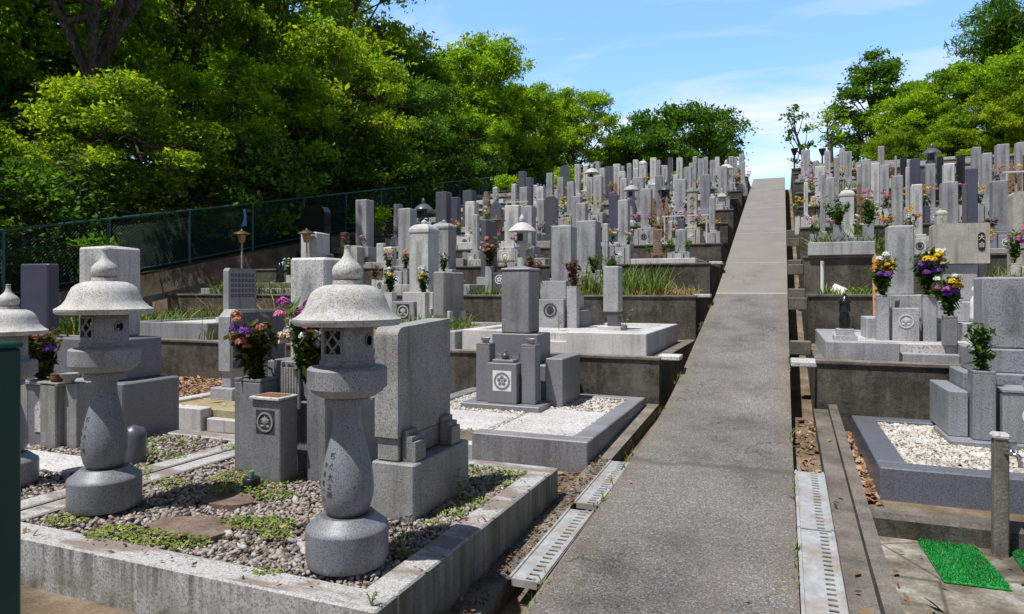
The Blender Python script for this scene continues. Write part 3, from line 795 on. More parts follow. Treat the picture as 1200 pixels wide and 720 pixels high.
# ------------------------------------------------------------------ bouquets
BOUQ = 'flowers standing in grave vases'
def bouquet(x, y, z, h, kind, label, seed, near=True, spread=.5, n_leaf=None):
    t = empty('flower_bouquet', (x, y, z), label, 'flowers', BOUQ)
    rg = np.random.default_rng(seed)
    dry = kind == ('dry',)
    nl = n_leaf or (260 if near else 46)
    # leaves along several stems
    ns = 9 if near else 5
    Vs = []; stems = MB()
    tips = []
    for i in range(ns):
        a = 2*math.pi*i/ns + rg.uniform(-.3,.3); rr = h*spread*.5*rg.uniform(.25,1.0)
        tip = np.array([rr*math.cos(a), rr*math.sin(a), h*rg.uniform(.6,1.0)])
        tips.append(tip)
        k = nl//ns
        f = rg.uniform(.12,1.0,k)[:,None]
        c = tip[None]*np.concatenate([f**1.4,f**1.4,f],1)+rg.normal(0,.055*h,(k,3))
        yaw = rg.uniform(0,6.28,k); s = (h*(.078 if near else .10))*rg.lognormal(0,.3,k)[:,None]
        u = np.stack([np.cos(yaw),np.sin(yaw),rg.normal(.35,.5,k)],1); w = np.stack([-np.sin(yaw),np.cos(yaw),rg.normal(0,.35,k)],1)
        Vs.append(np.stack([c-u*s, c+w*s*.42, c+u*s, c-w*s*.42],1))
        if near: stems.tube([(0,0,-.03), tuple(tip*np.array([.35,.35,.5])), tuple(tip)], [.0035,.003,.002], 5)
    Vv = np.concatenate(Vs).reshape(-1,3); n = len(Vv)//4
    lm = M['dry_leaf'] if dry else (M['bouquet_dull'] if 'dull' in kind else M['bouquet_leaf'])
    link(bpy.data.objects.new('foliage', np_mesh('foliage', Vv, np.arange(4*n).reshape(n,4), lm)), t)
    if near: stems.build('stem', M['leaf_under'] if not dry else M['wood'], t)
    cols = [c for c in kind if c not in ('dry','dull','green')]
    if dry or not cols: return t
    # blossoms: balls of overlapping petals
    def petals(c, r, k):
        d = rg.normal(size=(k,3)); d /= np.linalg.norm(d,axis=1)[:,None]; d[:,2] = np.abs(d[:,2])*.8+.1*d[:,2]
        p = c+d*r*rg.uniform(.55,1,(k,1))
        tn = np.cross(d, rg.normal(size=(k,3))); tn /= np.linalg.norm(tn,axis=1)[:,None]+1e-9; bn = np.cross(d,tn)
        s = r*.42
        return np.stack([p-tn*s, p+bn*s*.6+d*s*.2, p+tn*s, p-bn*s*.6+d*s*.2],1)
    if near:
        nb = max(len(cols)*3, 7)
        for i in range(nb):
            cn = cols[i*len(cols)//nb]
            a = rg.uniform(0,6.28); rr = h*spread*.42*math.sqrt(rg.uniform(0,1))
            # taller colours first
            zz = h*(1.0-.52*i/nb)*rg.uniform(.92,1.06)
            fr = -abs(rr*math.sin(a))-.07*h
            c = np.array([rr*math.cos(a), fr, zz]); r = h*rg.uniform(.075,.11)
            P4 = petals(c*np.array([1,1,1]), r, 70).reshape(-1,3)
            link(bpy.data.objects.new('blossom', np_mesh('blossom', P4, np.arange(len(P4)).reshape(-1,4), M['f_'+cn])), t)
    else:
        for ci, cn in enumerate(cols[:2]):
            Q = []
            for i in range(3 if len(cols) > 1 else 5):
                a = rg.uniform(0,6.28); rr = h*spread*.45*math.sqrt(rg.uniform(0,1))
                Q.append(petals(np.array([rr*math.cos(a), -abs(rr*math.sin(a))*.9, h*rg.uniform(.55,1.02)]), h*rg.uniform(.10,.15), 16))
            P4 = np.concatenate(Q).reshape(-1,3)
            link(bpy.data.objects.new('blossoms', np_mesh('blossoms', P4, np.arange(len(P4)).reshape(-1,4), M['f_'+cn])), t)
    return t

# ------------------------------------------------------------------ gravestones
def shaftmat(base):
    """same granite, with the soft darker strip of small worn carved characters down the front"""
    m = M[base].copy(); m.name = base + '_carved_face'
    nt = m.node_tree; b = [n for n in nt.nodes if n.type == 'BSDF_PRINCIPLED'][0]
    src = b.inputs['Base Color'].links[0].from_socket
    T = NT.__new__(NT); T.m = m; T.t = nt
    g = T.sep(nt.nodes.new('ShaderNodeTexCoord').outputs['Generated'])
    nrm = T.sep(T.n('ShaderNodeNewGeometry').outputs['Normal'])
    fx = T.ramp(g[0], [(.26, 0.0), (.42, 1.0), (.58, 1.0), (.74, 0.0)], 'EASE')
    fz = T.ramp(g[2], [(.08, 0.0), (.22, 1.0), (.78, 1.0), (.92, 0.0)], 'EASE')
    fr = T.maprange(nrm[1], -.5, -.9)
    k = T.math('MULTIPLY', T.math('MULTIPLY', fx, fz), fr)
    nz = T.noise(T.scale(T.obj(), (30, 30, 14)), 1.0, 3, .7)
    k = T.math('MULTIPLY', k, T.ramp(nz, [(.3, .15), (.65, .6)]))
    o = T.mix(k, src, (.09, .09, .10)); nt.links.new(o, b.inputs['Base Color'])
    return m
SM = {k: shaftmat(k) for k in ('pale','grey','bluegrey','lilac','cream','monument','altar')}

def dome_cap(mb, w, d, z, h, knob=True):
    n = 7; L = []
    for i in range(n):
        t = i/(n-1); s = 1.06*math.cos(t*math.pi/2*.92); L.append((s, z + h*math.sin(t*math.pi/2)))
    mb.box(-w/2*1.06, w/2*1.06, -d/2*1.06, d/2*1.06, z-.025, z, .004)
    vs = []; fs = []
    for s, zz in L: vs += [(-w/2*s,-d/2*s,zz),(w/2*s,-d/2*s,zz),(w/2*s,d/2*s,zz),(-w/2*s,d/2*s,zz)]
    for i in range(n-1):
        for k in range(4): fs.append((4*i+k, 4*i+(k+1)%4, 4*i+4+(k+1)%4, 4*i+4+k))
    fs.append(tuple(4*(n-1)+k for k in range(4)))
    mb.add(vs, fs)
    if knob: mb.lathe([[(w*.10,z+h*.96),(w*.15,z+h*1.15),(w*.13,z+h*1.32),(w*.04,z+h*1.5),(0,z+h*1.62)]], 12)

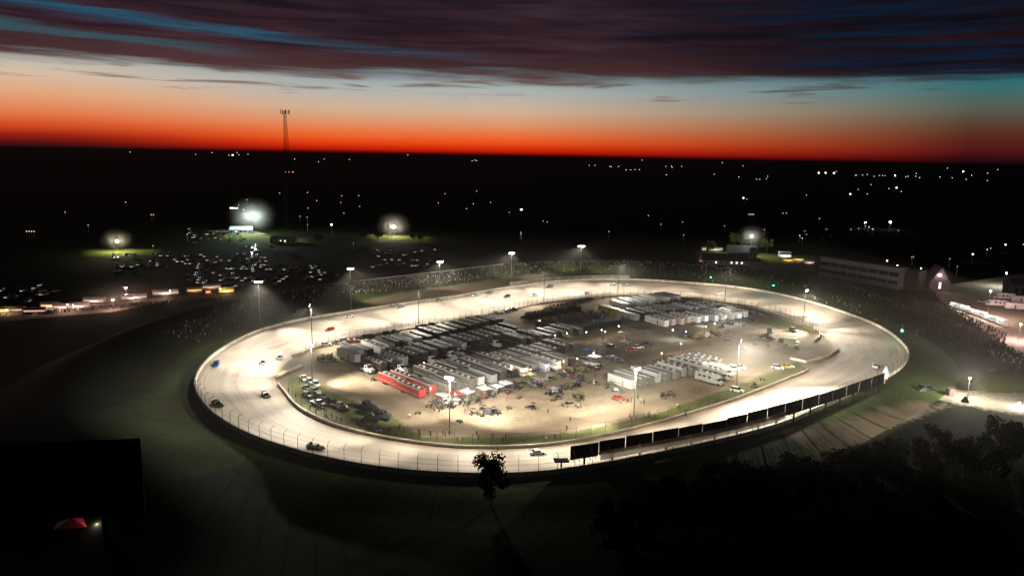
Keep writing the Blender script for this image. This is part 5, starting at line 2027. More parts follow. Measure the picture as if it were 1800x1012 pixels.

++++++

■ Task objective
Omit the images and transcribe all of the records above word for word.

■ Written response
The Blender Python script for this scene continues. Write part 3, from line 795 on. More parts follow. Treat the picture as 1200 pixels wide and 720 pixels high.
# ------------------------------------------------------------------ bouquets
BOUQ = 'flowers standing in grave vases'
def bouquet(x, y, z, h, kind, label, seed, near=True, spread=.5, n_leaf=None):
    t = empty('flower_bouquet', (x, y, z), label, 'flowers', BOUQ)
    rg = np.random.default_rng(seed)
    dry = kind == ('dry',)
    nl = n_leaf or (260 if near else 46)
    # leaves along several stems
    ns = 9 if near else 5
    Vs = []; stems = MB()
    tips = []
    for i in range(ns):
        a = 2*math.pi*i/ns + rg.uniform(-.3,.3); rr = h*spread*.5*rg.uniform(.25,1.0)
        tip = np.array([rr*math.cos(a), rr*math.sin(a), h*rg.uniform(.6,1.0)])
        tips.append(tip)
        k = nl//ns
        f = rg.uniform(.12,1.0,k)[:,None]
        c = tip[None]*np.concatenate([f**1.4,f**1.4,f],1)+rg.normal(0,.055*h,(k,3))
        yaw = rg.uniform(0,6.28,k); s = (h*(.078 if near else .10))*rg.lognormal(0,.3,k)[:,None]
        u = np.stack([np.cos(yaw),np.sin(yaw),rg.normal(.35,.5,k)],1); w = np.stack([-np.sin(yaw),np.cos(yaw),rg.normal(0,.35,k)],1)
        Vs.append(np.stack([c-u*s, c+w*s*.42, c+u*s, c-w*s*.42],1))
        if near: stems.tube([(0,0,-.03), tuple(tip*np.array([.35,.35,.5])), tuple(tip)], [.0035,.003,.002], 5)
    Vv = np.concatenate(Vs).reshape(-1,3); n = len(Vv)//4
    lm = M['dry_leaf'] if dry else (M['bouquet_dull'] if 'dull' in kind else M['bouquet_leaf'])
    link(bpy.data.objects.new('foliage', np_mesh('foliage', Vv, np.arange(4*n).reshape(n,4), lm)), t)
    if near: stems.build('stem', M['leaf_under'] if not dry else M['wood'], t)
    cols = [c for c in kind if c not in ('dry','dull','green')]
    if dry or not cols: return t
    # blossoms: balls of overlapping petals
    def petals(c, r, k):
        d = rg.normal(size=(k,3)); d /= np.linalg.norm(d,axis=1)[:,None]; d[:,2] = np.abs(d[:,2])*.8+.1*d[:,2]
        p = c+d*r*rg.uniform(.55,1,(k,1))
        tn = np.cross(d, rg.normal(size=(k,3))); tn /= np.linalg.norm(tn,axis=1)[:,None]+1e-9; bn = np.cross(d,tn)
        s = r*.42
        return np.stack([p-tn*s, p+bn*s*.6+d*s*.2, p+tn*s, p-bn*s*.6+d*s*.2],1)
    if near:
        nb = max(len(cols)*3, 7)
        for i in range(nb):
            cn = cols[i*len(cols)//nb]
            a = rg.uniform(0,6.28); rr = h*spread*.42*math.sqrt(rg.uniform(0,1))
            # taller colours first
            zz = h*(1.0-.52*i/nb)*rg.uniform(.92,1.06)
            fr = -abs(rr*math.sin(a))-.07*h
            c = np.array([rr*math.cos(a), fr, zz]); r = h*rg.uniform(.075,.11)
            P4 = petals(c*np.array([1,1,1]), r, 70).reshape(-1,3)
            link(bpy.data.objects.new('blossom', np_mesh('blossom', P4, np.arange(len(P4)).reshape(-1,4), M['f_'+cn])), t)
    else:
        for ci, cn in enumerate(cols[:2]):
            Q = []
            for i in range(3 if len(cols) > 1 else 5):
                a = rg.uniform(0,6.28); rr = h*spread*.45*math.sqrt(rg.uniform(0,1))
                Q.append(petals(np.array([rr*math.cos(a), -abs(rr*math.sin(a))*.9, h*rg.uniform(.55,1.02)]), h*rg.uniform(.10,.15), 16))
            P4 = np.concatenate(Q).reshape(-1,3)
            link(bpy.data.objects.new('blossoms', np_mesh('blossoms', P4, np.arange(len(P4)).reshape(-1,4), M['f_'+cn])), t)
    return t

# ------------------------------------------------------------------ gravestones
def shaftmat(base):
    """same granite, with the soft darker strip of small worn carved characters down the front"""
    m = M[base].copy(); m.name = base + '_carved_face'
    nt = m.node_tree; b = [n for n in nt.nodes if n.type == 'BSDF_PRINCIPLED'][0]
    src = b.inputs['Base Color'].links[0].from_socket
    T = NT.__new__(NT); T.m = m; T.t = nt
    g = T.sep(nt.nodes.new('ShaderNodeTexCoord').outputs['Generated'])
    nrm = T.sep(T.n('ShaderNodeNewGeometry').outputs['Normal'])
    fx = T.ramp(g[0], [(.26, 0.0), (.42, 1.0), (.58, 1.0), (.74, 0.0)], 'EASE')
    fz = T.ramp(g[2], [(.08, 0.0), (.22, 1.0), (.78, 1.0), (.92, 0.0)], 'EASE')
    fr = T.maprange(nrm[1], -.5, -.9)
    k = T.math('MULTIPLY', T.math('MULTIPLY', fx, fz), fr)
    nz = T.noise(T.scale(T.obj(), (30, 30, 14)), 1.0, 3, .7)
    k = T.math('MULTIPLY', k, T.ramp(nz, [(.3, .15), (.65, .6)]))
    o = T.mix(k, src, (.09, .09, .10)); nt.links.new(o, b.inputs['Base Color'])
    return m
SM = {k: shaftmat(k) for k in ('pale','grey','bluegrey','lilac','cream','monument','altar')}

def dome_cap(mb, w, d, z, h, knob=True):
    n = 7; L = []
    for i in range(n):
        t = i/(n-1); s = 1.06*math.cos(t*math.pi/2*.92); L.append((s, z + h*math.sin(t*math.pi/2)))
    mb.box(-w/2*1.06, w/2*1.06, -d/2*1.06, d/2*1.06, z-.025, z, .004)
    vs = []; fs = []
    for s, zz in L: vs += [(-w/2*s,-d/2*s,zz),(w/2*s,-d/2*s,zz),(w/2*s,d/2*s,zz),(-w/2*s,d/2*s,zz)]
    for i in range(n-1):
        for k in range(4): fs.append((4*i+k, 4*i+(k+1)%4, 4*i+4+(k+1)%4, 4*i+4+k))
    fs.append(tuple(4*(n-1)+k for k in range(4)))
    mb.add(vs, fs)
    if knob: mb.lathe([[(w*.10,z+h*.96),(w*.15,z+h*1.15),(w*.13,z+h*1.32),(w*.04,z+h*1.5),(0,z+h*1.62)]], 12)

Keep writing the Blender script for this image. This is part 5, starting at line 2027. More parts follow. Measure the picture as if it were 1800x1012 pixels.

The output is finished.